Tuesday, November 18, 2008

Auto industry bailout follow up

If you read the Clarion Content's screed earlier this week about the auto industry bailout then you will know where we stand. If you didn't, in brief, we are opposed to any further money heading to Detroit's big three automakers, absent it being expressly tied to conversion of their existing product line to hybrid, flex fuel or natural gas vehicles. At the suggestion of one of our local Durhamanian readers, we proposed that the federal government could offer Detroit a subsidy project of converting all the vehicles owned by the federal government to run as hybrids, or on flex fuel and/or natural gas.

This would have the knock-on benefits of vastly reduced oil consumption by the American government, as well as setting up Detroit to head this same direction with consumer vehicles posthaste.

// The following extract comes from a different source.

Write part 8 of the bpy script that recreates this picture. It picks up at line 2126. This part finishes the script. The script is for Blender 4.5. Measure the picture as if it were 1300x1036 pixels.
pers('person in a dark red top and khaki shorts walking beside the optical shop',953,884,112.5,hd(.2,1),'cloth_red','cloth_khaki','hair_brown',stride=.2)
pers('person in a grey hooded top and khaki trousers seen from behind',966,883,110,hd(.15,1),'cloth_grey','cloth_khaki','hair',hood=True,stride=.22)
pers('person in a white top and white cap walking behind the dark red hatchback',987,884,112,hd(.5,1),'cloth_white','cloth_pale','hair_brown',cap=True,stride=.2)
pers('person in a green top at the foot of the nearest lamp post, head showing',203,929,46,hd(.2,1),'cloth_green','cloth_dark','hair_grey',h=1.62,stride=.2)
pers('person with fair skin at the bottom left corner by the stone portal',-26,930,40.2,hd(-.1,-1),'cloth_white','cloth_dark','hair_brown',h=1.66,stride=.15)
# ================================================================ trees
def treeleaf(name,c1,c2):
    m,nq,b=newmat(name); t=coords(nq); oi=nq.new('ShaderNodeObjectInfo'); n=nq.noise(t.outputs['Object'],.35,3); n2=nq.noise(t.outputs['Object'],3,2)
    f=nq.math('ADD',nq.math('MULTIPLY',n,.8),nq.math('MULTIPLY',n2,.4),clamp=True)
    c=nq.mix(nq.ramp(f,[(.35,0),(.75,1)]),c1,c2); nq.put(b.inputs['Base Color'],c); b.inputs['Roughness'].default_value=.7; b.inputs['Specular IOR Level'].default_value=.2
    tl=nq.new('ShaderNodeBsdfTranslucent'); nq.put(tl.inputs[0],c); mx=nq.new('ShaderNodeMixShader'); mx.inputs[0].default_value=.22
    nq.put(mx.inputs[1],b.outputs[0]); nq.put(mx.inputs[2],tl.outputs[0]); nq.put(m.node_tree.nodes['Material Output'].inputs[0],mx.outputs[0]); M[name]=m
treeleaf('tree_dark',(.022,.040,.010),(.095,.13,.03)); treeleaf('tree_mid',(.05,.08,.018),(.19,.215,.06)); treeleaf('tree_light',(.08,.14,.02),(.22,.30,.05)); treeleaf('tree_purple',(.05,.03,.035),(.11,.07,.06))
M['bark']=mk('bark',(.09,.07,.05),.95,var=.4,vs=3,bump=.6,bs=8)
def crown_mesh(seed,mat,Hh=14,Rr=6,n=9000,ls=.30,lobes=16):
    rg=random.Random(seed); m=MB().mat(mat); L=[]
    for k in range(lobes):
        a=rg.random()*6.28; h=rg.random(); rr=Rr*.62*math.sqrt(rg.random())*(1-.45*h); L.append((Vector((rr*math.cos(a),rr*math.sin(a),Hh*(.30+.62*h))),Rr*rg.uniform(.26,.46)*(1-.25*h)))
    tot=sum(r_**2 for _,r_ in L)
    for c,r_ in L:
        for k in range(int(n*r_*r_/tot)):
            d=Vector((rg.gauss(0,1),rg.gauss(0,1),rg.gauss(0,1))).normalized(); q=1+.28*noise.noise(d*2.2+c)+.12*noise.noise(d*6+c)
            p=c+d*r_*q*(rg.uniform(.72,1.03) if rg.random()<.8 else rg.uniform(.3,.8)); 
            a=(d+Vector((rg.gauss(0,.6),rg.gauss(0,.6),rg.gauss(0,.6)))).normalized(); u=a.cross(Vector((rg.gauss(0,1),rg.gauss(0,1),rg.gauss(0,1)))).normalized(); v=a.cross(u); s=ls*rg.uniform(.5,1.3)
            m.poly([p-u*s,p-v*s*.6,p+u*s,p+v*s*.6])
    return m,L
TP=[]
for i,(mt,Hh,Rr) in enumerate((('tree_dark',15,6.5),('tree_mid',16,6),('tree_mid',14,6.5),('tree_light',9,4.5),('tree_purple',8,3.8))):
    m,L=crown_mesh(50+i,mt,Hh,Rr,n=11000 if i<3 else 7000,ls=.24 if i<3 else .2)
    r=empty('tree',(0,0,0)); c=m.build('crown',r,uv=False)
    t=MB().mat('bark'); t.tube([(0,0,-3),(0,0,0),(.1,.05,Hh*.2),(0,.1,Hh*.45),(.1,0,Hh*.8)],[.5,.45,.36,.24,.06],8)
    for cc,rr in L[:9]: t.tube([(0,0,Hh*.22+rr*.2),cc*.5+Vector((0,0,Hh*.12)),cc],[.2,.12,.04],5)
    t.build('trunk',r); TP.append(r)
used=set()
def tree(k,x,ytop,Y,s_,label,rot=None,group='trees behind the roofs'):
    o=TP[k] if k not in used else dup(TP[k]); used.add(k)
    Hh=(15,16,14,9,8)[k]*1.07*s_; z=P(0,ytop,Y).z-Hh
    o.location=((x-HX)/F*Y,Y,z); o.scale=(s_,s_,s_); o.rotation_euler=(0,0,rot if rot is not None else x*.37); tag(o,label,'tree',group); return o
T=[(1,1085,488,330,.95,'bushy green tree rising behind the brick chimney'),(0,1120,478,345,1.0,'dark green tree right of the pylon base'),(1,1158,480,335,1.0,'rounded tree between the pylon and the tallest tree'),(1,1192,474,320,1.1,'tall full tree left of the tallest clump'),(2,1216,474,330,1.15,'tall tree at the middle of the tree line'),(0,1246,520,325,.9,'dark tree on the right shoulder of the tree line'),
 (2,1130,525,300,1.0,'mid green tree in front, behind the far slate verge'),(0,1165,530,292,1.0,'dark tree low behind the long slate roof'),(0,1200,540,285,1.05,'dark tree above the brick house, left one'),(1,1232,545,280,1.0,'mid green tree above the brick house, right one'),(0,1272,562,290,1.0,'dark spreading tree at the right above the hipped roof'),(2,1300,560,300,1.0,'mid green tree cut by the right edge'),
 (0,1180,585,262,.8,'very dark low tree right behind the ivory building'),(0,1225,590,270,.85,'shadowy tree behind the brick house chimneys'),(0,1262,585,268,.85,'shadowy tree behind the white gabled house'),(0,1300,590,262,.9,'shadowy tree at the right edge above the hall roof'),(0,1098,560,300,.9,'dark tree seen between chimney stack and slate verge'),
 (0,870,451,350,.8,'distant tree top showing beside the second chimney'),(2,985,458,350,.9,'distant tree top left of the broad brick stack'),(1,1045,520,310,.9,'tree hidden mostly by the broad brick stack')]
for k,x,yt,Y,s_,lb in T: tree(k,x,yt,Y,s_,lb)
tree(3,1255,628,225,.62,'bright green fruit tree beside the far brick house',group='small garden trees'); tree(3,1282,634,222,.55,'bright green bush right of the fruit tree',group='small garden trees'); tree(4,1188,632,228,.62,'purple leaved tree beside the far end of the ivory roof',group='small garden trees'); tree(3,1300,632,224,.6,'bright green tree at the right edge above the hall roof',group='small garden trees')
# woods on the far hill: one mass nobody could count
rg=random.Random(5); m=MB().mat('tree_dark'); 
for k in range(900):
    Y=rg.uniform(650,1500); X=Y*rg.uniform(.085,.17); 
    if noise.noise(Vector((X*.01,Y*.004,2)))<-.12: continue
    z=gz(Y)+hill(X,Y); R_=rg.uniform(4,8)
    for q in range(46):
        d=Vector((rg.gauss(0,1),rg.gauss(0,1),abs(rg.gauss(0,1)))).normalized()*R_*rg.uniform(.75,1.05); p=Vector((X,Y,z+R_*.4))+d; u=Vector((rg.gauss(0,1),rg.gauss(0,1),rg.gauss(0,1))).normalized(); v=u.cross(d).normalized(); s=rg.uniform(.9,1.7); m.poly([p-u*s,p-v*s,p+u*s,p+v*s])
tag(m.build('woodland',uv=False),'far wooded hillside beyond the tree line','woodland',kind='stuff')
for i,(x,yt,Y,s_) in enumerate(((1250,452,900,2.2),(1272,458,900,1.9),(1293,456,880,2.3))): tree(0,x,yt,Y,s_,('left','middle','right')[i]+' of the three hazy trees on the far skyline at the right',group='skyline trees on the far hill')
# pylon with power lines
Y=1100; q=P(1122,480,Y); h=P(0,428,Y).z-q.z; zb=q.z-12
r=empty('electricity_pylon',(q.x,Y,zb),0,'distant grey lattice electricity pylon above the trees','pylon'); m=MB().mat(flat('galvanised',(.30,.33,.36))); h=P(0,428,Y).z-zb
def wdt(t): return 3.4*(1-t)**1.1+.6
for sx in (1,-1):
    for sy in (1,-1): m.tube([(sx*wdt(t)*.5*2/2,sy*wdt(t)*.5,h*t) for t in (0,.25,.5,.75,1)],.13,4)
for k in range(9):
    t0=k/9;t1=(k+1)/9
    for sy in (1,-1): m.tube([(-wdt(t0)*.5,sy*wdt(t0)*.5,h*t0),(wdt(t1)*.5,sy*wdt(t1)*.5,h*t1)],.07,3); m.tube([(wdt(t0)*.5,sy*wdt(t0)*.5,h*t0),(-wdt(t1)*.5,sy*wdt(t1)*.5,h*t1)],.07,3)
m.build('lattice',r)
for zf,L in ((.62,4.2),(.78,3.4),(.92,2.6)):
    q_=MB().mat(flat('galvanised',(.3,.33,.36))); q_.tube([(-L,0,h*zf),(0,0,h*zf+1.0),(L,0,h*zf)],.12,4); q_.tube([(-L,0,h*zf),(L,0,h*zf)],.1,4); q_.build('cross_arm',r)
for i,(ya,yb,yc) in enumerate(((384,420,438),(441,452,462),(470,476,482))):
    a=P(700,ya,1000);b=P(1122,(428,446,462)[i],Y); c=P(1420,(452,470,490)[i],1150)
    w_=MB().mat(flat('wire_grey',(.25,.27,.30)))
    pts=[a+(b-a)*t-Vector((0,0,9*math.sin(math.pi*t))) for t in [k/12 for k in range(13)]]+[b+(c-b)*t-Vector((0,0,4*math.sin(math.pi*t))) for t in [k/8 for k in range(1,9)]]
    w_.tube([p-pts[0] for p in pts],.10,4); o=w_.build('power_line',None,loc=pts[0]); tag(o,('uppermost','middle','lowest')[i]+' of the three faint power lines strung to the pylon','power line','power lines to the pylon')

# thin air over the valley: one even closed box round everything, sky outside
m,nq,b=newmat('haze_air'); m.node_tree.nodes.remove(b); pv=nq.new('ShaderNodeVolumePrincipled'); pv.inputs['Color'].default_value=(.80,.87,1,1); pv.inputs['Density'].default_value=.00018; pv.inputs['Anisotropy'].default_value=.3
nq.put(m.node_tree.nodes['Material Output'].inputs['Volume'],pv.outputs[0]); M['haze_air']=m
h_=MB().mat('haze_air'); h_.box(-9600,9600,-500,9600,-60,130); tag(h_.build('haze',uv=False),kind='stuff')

In a New York Times Op-Ed piece contributor Robert Goodman hearkens back to the brilliant Stuart Udall, Kennedy's Interior Secretary and a visionary ecological thinker. Udall, ahead of his time, pressed for the federal government to invest in high speed trains and other forms of public transit. The Clarion Content certainly considers this a far more worthy way to go with the federal bailout money than to hand it over to a backward thinking Detroit that has spent the last twenty years pushing SUVs and pick-up trucks on the American consumer, while fighting tooth and nail against raising gas mileage standards.